**EXERCISE AIM**
Starting at the first line of the entries, extract each line up to and including the one that contains "COL = S.collection", but leave out the pictures.

3D scene scripts:
┄┄┄┄┄┄┄┄┄┄

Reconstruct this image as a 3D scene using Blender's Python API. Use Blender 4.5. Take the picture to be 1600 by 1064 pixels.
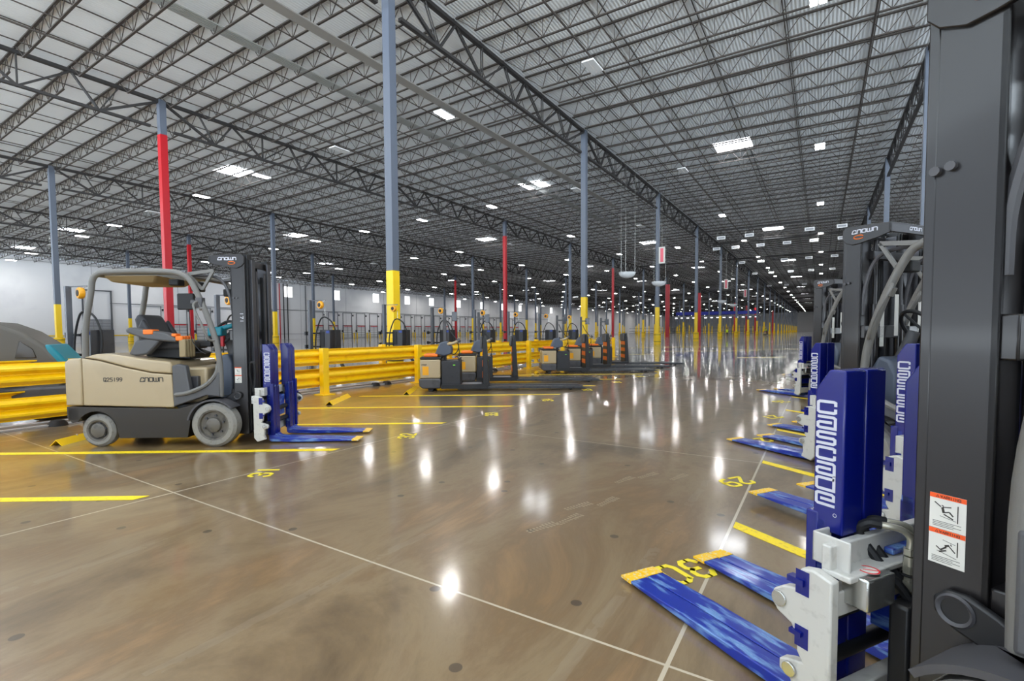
import bpy, math, random
from mathutils import Vector, Matrix
from math import sin, cos, pi, radians, hypot
random.seed(7)
for o in list(bpy.data.objects): bpy.data.objects.remove(o)
S = bpy.context.scene
COL = S.collection

# ------------------------------------------------------------------ camera, world, exposure
H = 1.363
def add_camera():
    yaw, pitch, roll = radians(32.61978), radians(2.65382), radians(-.38553)
    fw = Vector((-sin(yaw)*cos(pitch), cos(yaw)*cos(pitch), -sin(pitch)))
    r = Vector((cos(yaw), sin(yaw), 0)); u = r.cross(fw)
    r2 = r*cos(roll)+u*sin(roll); u2 = -r*sin(roll)+u*cos(roll)
    cam = bpy.data.cameras.new('camera'); o = bpy.data.objects.new('camera', cam); COL.objects.link(o)
    m = Matrix(((r2.x, u2.x, -fw.x, 0), (r2.y, u2.y, -fw.y, 0), (r2.z, u2.z, -fw.z, H), (0, 0, 0, 1)))
    o.matrix_world = m
    cam.sensor_width = 36; cam.lens = 773.569/1600*36
    cam.shift_x = (800-788.593)/1600; cam.shift_y = (554.315-532)/1600
    cam.clip_start = .02; cam.clip_end = 1500
    S.camera = o
add_camera()
W = bpy.data.worlds.new('World'); S.world = W; W.use_nodes = True
def set_world():
    # made-up openings behind and beside the camera: pale sky above, added ceiling fill below
    n = W.node_tree.nodes; l = W.node_tree.links; bg = n['Background']
    tc = n.new('ShaderNodeTexCoord'); sp = n.new('ShaderNodeSeparateXYZ'); l.new(tc.outputs['Generated'], sp.inputs[0])
    lt = n.new('ShaderNodeMath'); lt.operation = 'LESS_THAN'; lt.inputs[1].default_value = 0; l.new(sp.outputs['Z'], lt.inputs[0])
    mx = n.new('ShaderNodeMix'); mx.data_type = 'RGBA'; l.new(lt.outputs[0], mx.inputs[0])
    mx.inputs[6].default_value = (.9, 1.02, 1.2, 1); mx.inputs[7].default_value = (8.6, 9.6, 10.4, 1)
    l.new(mx.outputs[2], bg.inputs[0]); bg.inputs[1].default_value = 1.0
set_world()
def portal(name, loc, rot, sx, sy):   # marks the two sides left unwalled for added fill light, for the sky sampling; gives off no light of its own
    d = bpy.data.lights.new(name, 'AREA'); d.shape = 'RECTANGLE'; d.size = sx; d.size_y = sy; d.cycles.is_portal = True
    o = bpy.data.objects.new(name, d); COL.objects.link(o); o.location = loc; o.rotation_euler = rot
portal('fill_portal', (-32.3, -22, 7.4), (radians(-90), 0, radians(180)), 146.6, 14.8)
portal('fill_portal', (40.8, 9, 7.3), (radians(90), 0, radians(90)), 62, 14.4)
S.view_settings.view_transform = 'Standard'; S.view_settings.look = 'None'
S.view_settings.gamma = 1; S.view_settings.use_curve_mapping = False
S.view_settings.exposure = 0.2
LED = 115.0; SKY = 16.0
S.cycles.max_bounces = 7; S.cycles.diffuse_bounces = 5; S.cycles.glossy_bounces = 4
S.cycles.sample_clamp_indirect = 6; S.cycles.use_denoising = True
S.cycles.caustics_reflective = False; S.cycles.blur_glossy = 1.0; S.cycles.caustics_refractive = False

# ------------------------------------------------------------------ materials
def lin(c):
    return tuple(((x/255)/12.92 if x/255 <= .04045 else ((x/255+.055)/1.055)**2.4) for x in c)
def mat(name, c, rough=.5, metal=0, coat=0, emit=0, wear=0, wscale=8, bump=0, bscale=60, wcol=None, spec=.5, stretch=None):
    m = bpy.data.materials.new(name); m.use_nodes = True
    n = m.node_tree.nodes; l = m.node_tree.links; b = n['Principled BSDF']
    b.inputs['Base Color'].default_value = (*lin(c), 1)
    b.inputs['Roughness'].default_value = rough; b.inputs['Metallic'].default_value = metal
    b.inputs['Coat Weight'].default_value = coat; b.inputs['Coat Roughness'].default_value = .08
    b.inputs['Specular IOR Level'].default_value = spec
    if emit:
        b.inputs['Emission Color'].default_value = (*lin(c), 1); b.inputs['Emission Strength'].default_value = emit
    if wear or bump:
        tc = n.new('ShaderNodeTexCoord'); nz = n.new('ShaderNodeTexNoise')
        nz.inputs['Scale'].default_value = wscale; nz.inputs['Detail'].default_value = 6
        if stretch:
            mp = n.new('ShaderNodeMapping'); mp.inputs['Scale'].default_value = stretch; l.new(tc.outputs['Object'], mp.inputs[0]); l.new(mp.outputs[0], nz.inputs['Vector'])
        else: l.new(tc.outputs['Object'], nz.inputs['Vector'])
        if wear:
            rp = n.new('ShaderNodeValToRGB'); e = rp.color_ramp.elements
            w = wcol or tuple(max(0, x*.72) for x in c)
            e[0].position = .3+wear*.3; e[0].color = (*lin(w), 1); e[1].position = .42+wear*.4; e[1].color = (*lin(c), 1)
            l.new(nz.outputs['Fac'], rp.inputs['Fac']); l.new(rp.outputs['Color'], b.inputs['Base Color'])
            mr = n.new('ShaderNodeMapRange'); mr.inputs['To Min'].default_value = max(.03, rough-.08); mr.inputs['To Max'].default_value = min(1, rough+.12)
            l.new(nz.outputs['Fac'], mr.inputs['Value']); l.new(mr.outputs[0], b.inputs['Roughness'])
        if bump:
            n2 = n.new('ShaderNodeTexNoise'); n2.inputs['Scale'].default_value = bscale; l.new(tc.outputs['Object'], n2.inputs['Vector'])
            bp = n.new('ShaderNodeBump'); bp.inputs['Strength'].default_value = bump; bp.inputs['Distance'].default_value = .004
            l.new(n2.outputs['Fac'], bp.inputs['Height']); l.new(bp.outputs[0], b.inputs['Normal'])
    return m
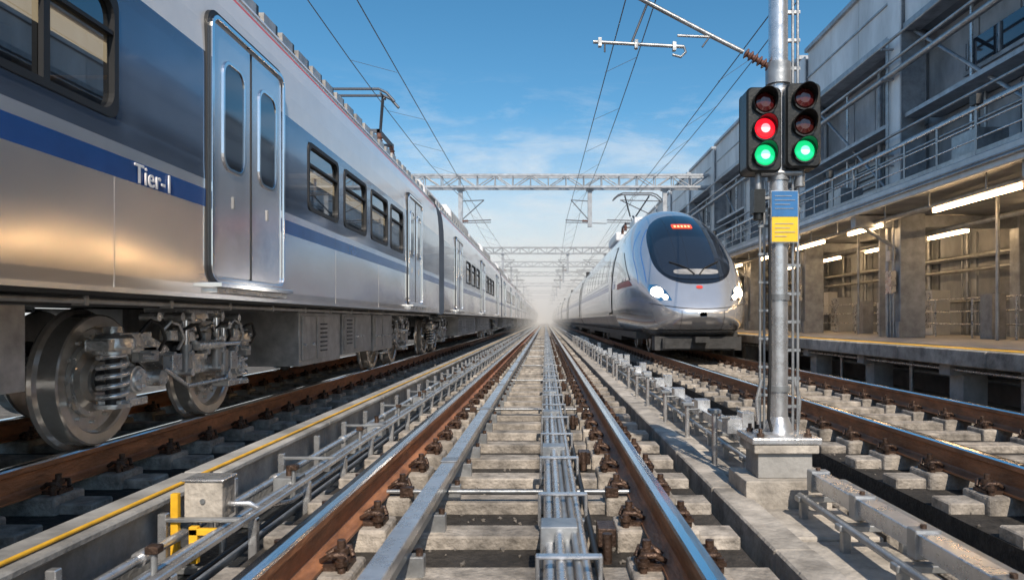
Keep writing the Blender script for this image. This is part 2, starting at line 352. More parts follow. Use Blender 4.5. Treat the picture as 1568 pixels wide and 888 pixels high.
# ---------------------------------------------------------------- commuter train
TX=-3.55
PR=[(1.40,.90),(1.447,.925),(1.45,1.0),(1.45,1.48),(1.452,1.59),(1.452,1.65),(1.45,1.76),(1.45,2.36),(1.448,2.44),(1.44,2.62),(1.42,2.84),(1.39,2.99),(1.372,3.025),(1.26,3.20),(1.12,3.30),(.75,3.44),(0,3.5)]
KS=['dark','steel','steel','blue','steel2','band','band','band','white','white','white','red','white','roof','roof','roof']
train=empty('commuter_train',(TX,10,1.5))
def car(idx,y0,y1,wins,doors,detail):
    m=MB()
    ops=[(a,b) for a,b in wins]
    brk=sorted(set([y0,y1]+[v for o in ops for v in o]+[y0+ (y1-y0)*i/8 for i in range(1,8)]))
    for sd in(1,-1):
        for i in range(len(PR)-1):
            (xa,za),(xb,zb)=PR[i],PR[i+1]
            for j in range(len(brk)-1):
                ya,yb=brk[j],brk[j+1]; mid=(ya+yb)/2
                if i==6 and idx<3 and any(a<mid<b for a,b in ops): continue
                X=lambda x:TX+sd*x
                m.add([(X(xa),ya,za),(X(xa),yb,za),(X(xb),yb,zb),(X(xb),ya,zb)],[(0,1,2,3)],KS[i],i>8)
    full=[(TX+x,z) for x,z in PR]+[(TX-x,z) for x,z in PR[::-1][1:]]
    for y in(y0,y1): m.add([(x,y,z) for x,z in full],[tuple(range(len(full)))],'band')
    m.add([(TX-1.40,y0,.90),(TX+1.40,y0,.90),(TX+1.40,y1,.90),(TX-1.40,y1,.90)],[(0,1,2,3)],'dark')
    m.obj('car_body_%d'%idx,train)
    w=MB(); gl=MB()
    for sd in(1,-1):
        xo=TX+sd*1.45
        for a,b in ops:
            ring(w,xo-sd*.03,xo+sd*.008,a+.03,b-.03,1.79,2.33,.035,.07,.09,'black')
            s2=-.02 if idx<3 else .003
            gl.add([(xo+sd*s2,a,1.76),(xo+sd*s2,b,1.76),(xo+sd*s2,b,2.36),(xo+sd*s2,a,2.36)],[(0,1,2,3)],'glass' if idx<3 else 'dglass')
            w.box(min(xo-sd*.018,xo+sd*.004),max(xo-sd*.018,xo+sd*.004),a+.03,b-.03,2.16,2.18,'black')
            if b-a>1.5:
                mm=b-.50; w.box(min(xo-sd*.018,xo+sd*.005),max(xo-sd*.018,xo+sd*.005),mm-.02,mm+.02,1.79,2.33,'black')
    w.obj('window_frames_%d'%idx,train); gl.obj('window_panes_%d'%idx,train)
    if idx<3:
        n=MB()
        n.box(TX-1.38,TX+1.38,y0+.1,y1-.1,1.0,1.04,'dark'); n.box(TX-1.3,TX+1.3,y0+.1,y1-.1,2.62,2.66,'interior')
        for x in(-.55,.55): n.box(TX+x-.09,TX+x+.09,y0+.4,y1-.4,2.585,2.615,'inlamp')
        n.box(TX-1.42,TX-1.40,y0+.1,y1-.1,1.04,1.74,'interior'); n.box(TX+1.40,TX+1.42,y0+.1,y1-.1,1.04,1.74,'interior')
        y=y0+.8
        while y<y1-.6:
            if not any(a-.2<y<b+.2 for a,b in doors):
                for x in(-1.0,1.0):
                    n.box(TX+x-.36,TX+x+.36,y-.05,y+.05,1.35,1.98,'seat'); n.box(TX+x-.36,TX+x+.36,y+.05,y+.45,1.35,1.47,'seat')
                    n.cyl((TX+x*.6,y,1.04),(TX+x*.6,y,2.6),.018,'yellow',8)
                    n.tube([(TX+x-.3,y+.0,1.98),(TX+x-.25,y,2.06),(TX+x+.25,y,2.06),(TX+x+.3,y,1.98)],.015,'yellow',6)
            y+=.9
        n.obj('interior_%d'%idx,train,.02 if idx==1 else 0,2)
    d=MB()
    for sd in(1,-1):
        xs=TX+sd*1.45
        def bx(a,b,*r):
            lo,hi=xs+sd*a,xs+sd*b
            d.box(min(lo,hi),max(lo,hi),*r)
        for a,b in doors:
            mid=(a+b)/2
            for p,q in((a+.03,mid-.008),(mid+.008,b-.03)):
                plate(d,xs-sd*.03,xs+sd*.012,p,q,1.06,2.66,.03,'steel2')
                ww=(q-p); wa,wb=p+ww*.26,q-ww*.22
                ring(d,xs+sd*.012,xs+sd*.022,wa,wb,1.78,2.46,.022,.10,.085,'chrome')
                plate(d,xs+sd*.012,xs+sd*.0145,wa,wb,1.78,2.46,.085,'dglass')
                bx(.012,.02,(p+q)/2-.012,(p+q)/2+.012,1.52,1.60,'grey')
            bx(-.02,.018,mid-.006,mid+.006,1.06,2.66,'black')
            ring(d,xs-sd*.02,xs+sd*.03,a+.01,b-.01,1.05,2.68,.030,.10,.06,'chrome')
            ring(d,xs-sd*.02,xs+sd*.010,a-.02,b+.02,1.02,2.71,.03,.13,.10,'black')
            bx(-.03,.09,a-.03,b+.03,.985,1.015,'chrome'); bx(-.03,.05,a,b,.95,.985,'cast')
    d.obj('doors_%d'%idx,train,.006 if idx<3 else 0,2)
    t=MB(); y=y0+1.2
    while y<y1-.5:
        if not any(a-.1<y<b+.1 for a,b in doors):
            t.box(TX+1.445,TX+1.4515,y-.0015,y+.0015,.93,1.475,'grey')
        y+=1.85
    for sd in(1,-1):
        x=TX+sd*1.442
        t.box(min(x,x+sd*.018),max(x,x+sd*.018),y0+.02,y1-.02,.915,.94,'steel2')
        t.tube([(TX+sd*1.355,y0+.05,3.075),(TX+sd*1.355,y1-.05,3.075)],.010,'roof',6)
    y=y0+.6
    while y<y1-.4:
        if detail: 
            t.box(TX+1.10,TX+1.20,y,y+.26,3.25,3.345,'grey'); t.box(TX+1.08,TX+1.18,y+.3,y+.36,3.25,3.37,'dark')
        y+=.42
    t.obj('trim_%d'%idx,train)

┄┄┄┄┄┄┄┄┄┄

**ANSWER FOR THIS EXERCISE**
Reconstruct this image as a 3D scene using Blender's Python API. Use Blender 4.5. Take the picture to be 1600 by 1064 pixels.
import bpy, math, random
from mathutils import Vector, Matrix
from math import sin, cos, pi, radians, hypot
random.seed(7)
for o in list(bpy.data.objects): bpy.data.objects.remove(o)
S = bpy.context.scene
COL = S.collection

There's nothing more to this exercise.